Design and investigation of scalable multicast recursive protocols for wired and wireless ad hoc networks



Before starting the simulation, it is important to study the simulation environment, the
simulation parameters and the performance metrics used during this simulation. Section
4.6.2.1 describes the simulation environment (i.e the simulator used, no. of nodes etc) and the
parameters values. Section 4.6.2.2 describes the metrics used to evaluate the proposed
protocol. Section 4.6.2.3 presents and discusses the results obtained for the proposed
protocol.

4.6.2.1 Simulation Environment

One of the important things in simulation is to choose the appropriate simulator to test the
proposed protocol. At network environment, the simulator to be used can be OPNET, own
developed simulator or ns2. In this thesis, ns2 simulator is selected because this simulator is
widely used in proposed network protocols, the existence of many previously implemented
protocols, the simplicity in creating scenario and the ability to run under different platforms.
The reason for not selecting OPNET is that we noticed that this simulator is not ideal for
implementing the multicast protocols especially ad hoc protocols.

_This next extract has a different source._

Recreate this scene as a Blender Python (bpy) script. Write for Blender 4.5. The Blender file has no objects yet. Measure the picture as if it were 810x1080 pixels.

Designing and developing
a new simulator needs a lot of time and it will not be very useful to be used in other
previously proposed protocols.

So the proposed protocol is implemented using ns2 simulator [1] (version 2.29). The
simulation environment consists of 60 nodes, these nodes represent the number of LMRs,
and each LMR can carry any number of receivers depending on its configuration. In our
simulation, each LMR can connect up to 10 receivers so the maximum number of receivers is
600 nodes. The number of multicast group members (LMRs) varies from 5, 10, 15, 20, 25,
30, 35, 40, and 45 nodes; these nodes represent LMRs in SReM and Designated Router (DR)
for xcast+ protocol.

Traffic generation considered at this simulation is CBR traffic with payload size 512 bytes.
Data packets are generated at source at a rate of 8 packets per second; this will introduce
4096 byte per second. Each simulation runs for 200 second.